The problem comes in with the interconnected nature of systems. One system may be of very low criticality, but if it has some access into a higher criticality system, things change. Pen testers will tell you that they use the old, forgotten, poorly-maintained system/application/script to break into the big systems all the time. They provide the toeholds. This is made worse with SoA, where services will be coupled into all sorts of processes with all sorts of criticality. So, what are we to do? We can't apply every control to all systems.
The answer is, unfortunately, not an easy one. However, the answer is certainly not a hard and fast rule, which brings me to what motivated me to write my little rant.
You cannot assume that because a highly critical component integrates with a low criticality component that the low criticality component inherits a high criticality.
Many a vendor would have you believe the opposite.

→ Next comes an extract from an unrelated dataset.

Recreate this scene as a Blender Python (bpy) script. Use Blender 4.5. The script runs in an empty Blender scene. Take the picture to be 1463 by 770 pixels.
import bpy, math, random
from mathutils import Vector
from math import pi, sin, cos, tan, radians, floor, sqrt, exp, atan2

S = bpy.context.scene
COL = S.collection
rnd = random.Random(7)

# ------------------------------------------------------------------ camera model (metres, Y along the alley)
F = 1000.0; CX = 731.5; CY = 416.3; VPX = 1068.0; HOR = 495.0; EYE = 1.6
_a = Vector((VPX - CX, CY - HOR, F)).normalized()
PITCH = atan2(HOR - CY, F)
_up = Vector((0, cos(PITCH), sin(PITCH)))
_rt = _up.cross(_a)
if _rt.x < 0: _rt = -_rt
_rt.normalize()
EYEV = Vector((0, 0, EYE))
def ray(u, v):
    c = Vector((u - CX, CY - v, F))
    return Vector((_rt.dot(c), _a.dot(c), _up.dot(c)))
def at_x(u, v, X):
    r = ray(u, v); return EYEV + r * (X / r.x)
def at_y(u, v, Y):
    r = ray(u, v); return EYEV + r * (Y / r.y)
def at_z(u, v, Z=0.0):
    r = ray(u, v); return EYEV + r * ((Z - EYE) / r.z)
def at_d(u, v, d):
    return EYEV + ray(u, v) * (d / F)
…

Unfortunately, the real answer is: you have to think. Work out how the two systems are interacting and figure out what controls would need to be put in place to secure that interaction. Think of it on three levels:
- How can you prevent a malicious user from gaining access to the low criticality system.
- How can you prevent a malicious user from gaining access to the high criticality system if they gain access to the low criticality system.
- How will you detect and respond if a malicious user gets access to either system.